Traditional systems are passive. They wait for users to ask. Aware systems are active. They continuously ingest unlimited data formats, from physical sensors to digital signals and open sources - fusing them in real time. The system understands context, relationships, and change. It doesn’t just show data; it explains it.

RAKIA has expanded quickly from Dubai to Washington, D.C. What’s behind that growth?

The challenges we address are universal. Across the GCC, Europe, and the United States, institutions face the same problem: complexity without clarity. In just three years, we evolved from a Dubai-based startup into a global company with offices in Europe, Asia, and the US. in Washington, D.C., steps away from the White House. That growth was driven by a real need, and our solution directly addresses it.

RAKIA is known for being fully bootstrapped and profitable. Why take that path?

Independence matters, especially in public-sector technologies. Starting as bootstrapped with proven technology allowed us to focus on long-term trust, not short-term growth metrics. It also forced discipline. Every system we build must deliver value from day one.

How do you approach ethics and governance in intelligence technology?

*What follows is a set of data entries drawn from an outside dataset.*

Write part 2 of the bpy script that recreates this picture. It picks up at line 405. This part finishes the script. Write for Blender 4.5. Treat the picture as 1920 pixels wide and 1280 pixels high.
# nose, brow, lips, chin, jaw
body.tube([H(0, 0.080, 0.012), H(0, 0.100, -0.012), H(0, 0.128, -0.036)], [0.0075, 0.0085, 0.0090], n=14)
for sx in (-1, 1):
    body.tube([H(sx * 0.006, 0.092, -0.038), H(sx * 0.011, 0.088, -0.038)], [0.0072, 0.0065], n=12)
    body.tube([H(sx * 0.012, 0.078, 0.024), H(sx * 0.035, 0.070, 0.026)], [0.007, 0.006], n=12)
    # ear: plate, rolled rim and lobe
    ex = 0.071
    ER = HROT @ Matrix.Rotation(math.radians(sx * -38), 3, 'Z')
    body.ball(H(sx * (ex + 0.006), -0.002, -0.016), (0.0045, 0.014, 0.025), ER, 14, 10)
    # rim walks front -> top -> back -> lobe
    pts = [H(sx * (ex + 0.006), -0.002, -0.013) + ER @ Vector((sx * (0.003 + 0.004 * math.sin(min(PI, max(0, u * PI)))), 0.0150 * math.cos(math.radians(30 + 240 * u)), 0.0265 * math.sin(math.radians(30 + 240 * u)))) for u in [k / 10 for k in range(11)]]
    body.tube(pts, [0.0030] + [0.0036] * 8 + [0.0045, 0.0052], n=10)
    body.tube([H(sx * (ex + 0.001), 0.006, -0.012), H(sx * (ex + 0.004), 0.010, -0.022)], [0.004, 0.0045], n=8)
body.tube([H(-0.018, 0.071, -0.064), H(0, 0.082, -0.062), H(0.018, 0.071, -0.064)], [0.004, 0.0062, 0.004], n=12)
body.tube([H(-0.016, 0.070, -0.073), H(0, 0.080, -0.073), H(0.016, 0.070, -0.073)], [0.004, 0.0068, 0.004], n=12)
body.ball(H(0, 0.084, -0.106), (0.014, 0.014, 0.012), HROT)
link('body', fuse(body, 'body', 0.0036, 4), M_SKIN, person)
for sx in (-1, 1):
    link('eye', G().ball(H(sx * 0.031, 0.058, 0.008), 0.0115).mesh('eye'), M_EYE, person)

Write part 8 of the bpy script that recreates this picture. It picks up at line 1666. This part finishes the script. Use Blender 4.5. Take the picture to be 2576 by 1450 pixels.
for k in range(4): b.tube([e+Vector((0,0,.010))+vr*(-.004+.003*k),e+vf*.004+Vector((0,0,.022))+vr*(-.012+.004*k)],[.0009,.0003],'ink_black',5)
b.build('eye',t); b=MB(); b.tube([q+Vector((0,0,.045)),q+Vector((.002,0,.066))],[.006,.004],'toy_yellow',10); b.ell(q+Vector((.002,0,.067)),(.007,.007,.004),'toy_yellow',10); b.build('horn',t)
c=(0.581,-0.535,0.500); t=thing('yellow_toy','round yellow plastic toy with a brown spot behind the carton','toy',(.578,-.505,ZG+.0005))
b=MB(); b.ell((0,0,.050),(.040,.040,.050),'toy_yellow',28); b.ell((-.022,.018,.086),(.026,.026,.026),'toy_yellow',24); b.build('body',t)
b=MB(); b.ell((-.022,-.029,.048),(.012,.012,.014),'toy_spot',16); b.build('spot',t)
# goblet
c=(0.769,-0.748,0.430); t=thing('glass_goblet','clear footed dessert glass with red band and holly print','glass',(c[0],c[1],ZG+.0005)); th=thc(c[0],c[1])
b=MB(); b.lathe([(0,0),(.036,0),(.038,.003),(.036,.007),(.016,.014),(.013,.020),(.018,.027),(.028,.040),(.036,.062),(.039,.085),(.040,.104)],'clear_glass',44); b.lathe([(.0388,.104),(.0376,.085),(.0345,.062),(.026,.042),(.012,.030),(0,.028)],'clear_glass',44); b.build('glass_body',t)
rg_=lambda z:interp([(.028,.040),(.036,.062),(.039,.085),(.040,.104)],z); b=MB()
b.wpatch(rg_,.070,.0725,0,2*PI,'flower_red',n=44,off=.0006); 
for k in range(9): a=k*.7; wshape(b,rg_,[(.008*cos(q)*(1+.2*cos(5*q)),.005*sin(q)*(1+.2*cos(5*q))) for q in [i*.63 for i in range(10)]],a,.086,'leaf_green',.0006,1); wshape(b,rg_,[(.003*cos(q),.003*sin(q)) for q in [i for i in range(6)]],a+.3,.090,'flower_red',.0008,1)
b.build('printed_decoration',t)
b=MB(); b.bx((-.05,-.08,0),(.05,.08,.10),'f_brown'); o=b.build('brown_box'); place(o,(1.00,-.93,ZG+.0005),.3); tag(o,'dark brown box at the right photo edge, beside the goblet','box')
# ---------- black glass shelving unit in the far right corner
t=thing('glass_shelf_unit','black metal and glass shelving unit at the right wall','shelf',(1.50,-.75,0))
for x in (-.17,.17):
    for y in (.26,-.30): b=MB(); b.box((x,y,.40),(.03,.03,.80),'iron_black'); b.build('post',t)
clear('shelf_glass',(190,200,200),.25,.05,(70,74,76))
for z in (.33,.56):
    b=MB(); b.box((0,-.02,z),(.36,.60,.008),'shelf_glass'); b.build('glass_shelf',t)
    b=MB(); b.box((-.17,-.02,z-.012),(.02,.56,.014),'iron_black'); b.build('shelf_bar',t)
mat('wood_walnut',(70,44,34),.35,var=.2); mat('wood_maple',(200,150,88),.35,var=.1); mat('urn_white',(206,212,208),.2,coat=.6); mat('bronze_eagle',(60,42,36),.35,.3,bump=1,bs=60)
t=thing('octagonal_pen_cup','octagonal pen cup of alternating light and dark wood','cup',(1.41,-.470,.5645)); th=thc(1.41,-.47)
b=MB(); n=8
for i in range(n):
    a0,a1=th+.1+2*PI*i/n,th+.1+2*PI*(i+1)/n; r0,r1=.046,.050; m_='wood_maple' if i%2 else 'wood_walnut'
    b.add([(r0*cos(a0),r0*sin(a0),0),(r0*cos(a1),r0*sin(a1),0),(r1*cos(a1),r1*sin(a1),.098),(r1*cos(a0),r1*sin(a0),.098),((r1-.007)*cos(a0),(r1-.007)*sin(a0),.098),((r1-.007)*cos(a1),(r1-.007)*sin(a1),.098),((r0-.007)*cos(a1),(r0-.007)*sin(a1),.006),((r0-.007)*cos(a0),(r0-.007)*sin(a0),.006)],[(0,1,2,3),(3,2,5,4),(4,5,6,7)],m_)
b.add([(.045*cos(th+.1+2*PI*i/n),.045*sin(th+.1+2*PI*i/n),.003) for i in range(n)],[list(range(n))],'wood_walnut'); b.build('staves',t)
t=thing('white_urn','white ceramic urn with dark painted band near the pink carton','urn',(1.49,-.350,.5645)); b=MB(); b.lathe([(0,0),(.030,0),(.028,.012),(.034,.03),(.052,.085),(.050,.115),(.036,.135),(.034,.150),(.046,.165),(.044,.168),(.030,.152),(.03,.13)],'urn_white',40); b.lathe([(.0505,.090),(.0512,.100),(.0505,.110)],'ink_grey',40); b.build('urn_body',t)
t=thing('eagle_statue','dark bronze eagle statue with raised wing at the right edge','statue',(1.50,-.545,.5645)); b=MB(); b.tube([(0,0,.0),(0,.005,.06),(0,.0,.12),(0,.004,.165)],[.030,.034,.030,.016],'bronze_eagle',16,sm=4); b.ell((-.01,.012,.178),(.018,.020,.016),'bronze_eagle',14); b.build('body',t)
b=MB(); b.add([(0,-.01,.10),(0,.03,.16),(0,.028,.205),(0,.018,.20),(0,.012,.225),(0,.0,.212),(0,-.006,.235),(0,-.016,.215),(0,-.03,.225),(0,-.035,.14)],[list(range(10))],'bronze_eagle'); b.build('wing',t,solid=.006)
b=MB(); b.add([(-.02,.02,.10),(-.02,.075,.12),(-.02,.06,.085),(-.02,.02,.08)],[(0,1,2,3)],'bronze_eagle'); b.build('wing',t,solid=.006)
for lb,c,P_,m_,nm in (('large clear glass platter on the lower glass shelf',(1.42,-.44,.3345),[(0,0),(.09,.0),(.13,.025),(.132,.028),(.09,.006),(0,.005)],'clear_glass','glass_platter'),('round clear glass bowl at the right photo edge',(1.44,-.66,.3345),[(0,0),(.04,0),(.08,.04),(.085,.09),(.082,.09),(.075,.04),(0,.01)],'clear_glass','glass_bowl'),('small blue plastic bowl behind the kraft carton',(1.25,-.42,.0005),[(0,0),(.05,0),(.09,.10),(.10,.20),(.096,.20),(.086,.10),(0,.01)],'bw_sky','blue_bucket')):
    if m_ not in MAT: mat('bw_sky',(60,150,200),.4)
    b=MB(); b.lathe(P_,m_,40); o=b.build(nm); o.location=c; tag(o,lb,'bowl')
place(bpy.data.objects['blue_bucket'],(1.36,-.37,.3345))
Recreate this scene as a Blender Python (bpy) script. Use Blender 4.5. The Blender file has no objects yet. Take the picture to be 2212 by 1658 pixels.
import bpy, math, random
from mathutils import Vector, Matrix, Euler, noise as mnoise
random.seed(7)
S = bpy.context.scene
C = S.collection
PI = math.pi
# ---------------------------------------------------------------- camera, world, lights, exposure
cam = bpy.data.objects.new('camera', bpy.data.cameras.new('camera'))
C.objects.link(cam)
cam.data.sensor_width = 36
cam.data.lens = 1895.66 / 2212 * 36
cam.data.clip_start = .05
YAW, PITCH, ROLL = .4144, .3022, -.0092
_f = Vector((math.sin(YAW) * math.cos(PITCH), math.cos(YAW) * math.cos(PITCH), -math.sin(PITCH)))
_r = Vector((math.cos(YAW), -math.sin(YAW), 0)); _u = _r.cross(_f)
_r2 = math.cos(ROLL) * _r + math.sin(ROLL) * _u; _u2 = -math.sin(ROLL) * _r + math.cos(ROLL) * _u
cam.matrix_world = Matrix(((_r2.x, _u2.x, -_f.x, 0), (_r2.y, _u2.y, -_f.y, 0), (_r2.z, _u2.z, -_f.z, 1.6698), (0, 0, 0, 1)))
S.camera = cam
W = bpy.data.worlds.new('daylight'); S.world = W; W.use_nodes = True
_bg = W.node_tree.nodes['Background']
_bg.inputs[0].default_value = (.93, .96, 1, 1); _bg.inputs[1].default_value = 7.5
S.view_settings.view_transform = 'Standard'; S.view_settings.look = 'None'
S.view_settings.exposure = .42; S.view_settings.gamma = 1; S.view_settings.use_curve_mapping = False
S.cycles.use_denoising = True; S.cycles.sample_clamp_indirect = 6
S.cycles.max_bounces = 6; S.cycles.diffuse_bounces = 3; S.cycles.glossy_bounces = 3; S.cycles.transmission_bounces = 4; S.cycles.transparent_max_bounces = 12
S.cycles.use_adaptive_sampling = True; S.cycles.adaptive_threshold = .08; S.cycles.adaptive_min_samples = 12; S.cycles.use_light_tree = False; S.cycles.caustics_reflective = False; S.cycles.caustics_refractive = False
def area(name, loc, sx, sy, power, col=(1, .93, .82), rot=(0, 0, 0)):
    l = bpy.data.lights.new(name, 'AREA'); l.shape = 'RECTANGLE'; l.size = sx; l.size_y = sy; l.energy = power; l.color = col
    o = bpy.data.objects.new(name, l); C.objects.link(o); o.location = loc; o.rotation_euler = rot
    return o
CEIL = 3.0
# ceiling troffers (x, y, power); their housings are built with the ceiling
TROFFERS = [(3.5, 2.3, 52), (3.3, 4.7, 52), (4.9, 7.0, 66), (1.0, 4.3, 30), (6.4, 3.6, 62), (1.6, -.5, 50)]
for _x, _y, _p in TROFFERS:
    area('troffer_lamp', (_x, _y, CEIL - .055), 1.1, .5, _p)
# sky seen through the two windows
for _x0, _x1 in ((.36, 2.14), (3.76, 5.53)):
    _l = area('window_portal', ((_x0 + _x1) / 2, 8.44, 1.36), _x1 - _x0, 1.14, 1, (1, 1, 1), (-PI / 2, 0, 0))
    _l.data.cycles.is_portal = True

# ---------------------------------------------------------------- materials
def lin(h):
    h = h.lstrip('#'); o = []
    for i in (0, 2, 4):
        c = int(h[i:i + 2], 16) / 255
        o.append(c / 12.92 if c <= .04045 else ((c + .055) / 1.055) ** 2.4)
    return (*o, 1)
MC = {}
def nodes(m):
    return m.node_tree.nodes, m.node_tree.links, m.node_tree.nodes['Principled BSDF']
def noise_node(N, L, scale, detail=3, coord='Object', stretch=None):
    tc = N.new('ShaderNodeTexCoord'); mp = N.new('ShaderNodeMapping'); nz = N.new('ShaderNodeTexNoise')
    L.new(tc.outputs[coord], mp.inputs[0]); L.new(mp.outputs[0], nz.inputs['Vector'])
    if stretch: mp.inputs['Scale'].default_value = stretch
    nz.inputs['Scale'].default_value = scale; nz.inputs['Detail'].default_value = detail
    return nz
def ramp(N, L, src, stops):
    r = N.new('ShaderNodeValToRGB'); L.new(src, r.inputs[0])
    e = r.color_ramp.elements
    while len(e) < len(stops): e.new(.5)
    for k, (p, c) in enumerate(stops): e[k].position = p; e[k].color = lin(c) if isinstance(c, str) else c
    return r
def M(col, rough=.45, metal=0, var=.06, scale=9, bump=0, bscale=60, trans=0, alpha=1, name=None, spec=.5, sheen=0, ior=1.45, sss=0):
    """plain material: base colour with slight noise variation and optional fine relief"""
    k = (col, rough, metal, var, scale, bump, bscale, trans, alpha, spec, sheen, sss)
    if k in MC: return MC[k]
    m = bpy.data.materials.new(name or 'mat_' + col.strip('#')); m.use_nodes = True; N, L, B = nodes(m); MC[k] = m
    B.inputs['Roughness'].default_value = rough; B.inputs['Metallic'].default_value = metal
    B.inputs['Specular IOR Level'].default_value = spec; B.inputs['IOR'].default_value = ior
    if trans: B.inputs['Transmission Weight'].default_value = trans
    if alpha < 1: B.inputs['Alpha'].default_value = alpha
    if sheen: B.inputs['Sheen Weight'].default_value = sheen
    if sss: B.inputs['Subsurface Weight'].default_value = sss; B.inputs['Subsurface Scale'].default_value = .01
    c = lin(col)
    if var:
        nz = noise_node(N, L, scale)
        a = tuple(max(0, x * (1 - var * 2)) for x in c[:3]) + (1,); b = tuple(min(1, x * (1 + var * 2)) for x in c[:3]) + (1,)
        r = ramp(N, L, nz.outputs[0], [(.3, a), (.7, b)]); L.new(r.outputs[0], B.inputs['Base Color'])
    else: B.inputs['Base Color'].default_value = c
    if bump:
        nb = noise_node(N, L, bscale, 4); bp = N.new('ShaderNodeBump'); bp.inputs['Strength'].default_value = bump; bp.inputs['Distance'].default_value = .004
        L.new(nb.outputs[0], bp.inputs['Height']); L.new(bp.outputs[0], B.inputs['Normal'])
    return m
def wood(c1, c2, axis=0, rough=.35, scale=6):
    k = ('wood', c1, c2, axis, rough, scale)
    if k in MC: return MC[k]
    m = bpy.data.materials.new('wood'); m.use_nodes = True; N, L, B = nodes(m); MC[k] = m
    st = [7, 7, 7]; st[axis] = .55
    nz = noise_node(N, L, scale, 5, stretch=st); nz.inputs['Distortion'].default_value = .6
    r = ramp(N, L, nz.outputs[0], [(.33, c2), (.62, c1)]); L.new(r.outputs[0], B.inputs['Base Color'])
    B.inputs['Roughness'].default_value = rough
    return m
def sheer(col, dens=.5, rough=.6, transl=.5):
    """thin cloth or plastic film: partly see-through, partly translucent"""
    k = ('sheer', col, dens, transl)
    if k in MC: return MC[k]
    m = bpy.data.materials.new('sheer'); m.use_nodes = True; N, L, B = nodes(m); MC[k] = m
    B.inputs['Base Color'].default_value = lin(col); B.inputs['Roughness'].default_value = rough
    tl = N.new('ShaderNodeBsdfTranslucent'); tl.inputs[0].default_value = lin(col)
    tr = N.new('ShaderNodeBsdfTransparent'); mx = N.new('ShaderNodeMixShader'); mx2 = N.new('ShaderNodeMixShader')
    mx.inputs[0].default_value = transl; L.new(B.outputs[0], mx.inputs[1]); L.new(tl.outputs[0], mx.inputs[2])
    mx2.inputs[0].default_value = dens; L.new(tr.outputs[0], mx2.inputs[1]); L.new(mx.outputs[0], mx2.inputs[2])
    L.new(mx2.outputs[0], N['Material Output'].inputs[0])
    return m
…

Trust must be implemented, not promised. We follow what I call “governance by design.” Legal, ethical, and operational rules are embedded directly into the systems through smart-automated controllers and rule engines. Compliance becomes continuous and self-managed, rather than an external checkpoint.

What’s next for RAKIA?

We keep expanding internationally, and into the U.S. federal markets, supported by a strong pipeline of government engagements. Our mission remains unchanged: to help organisations and agencies make sense of complex environments with speed and clarity, enabling confident decision-making. Technology should empower people, not overwhelm them.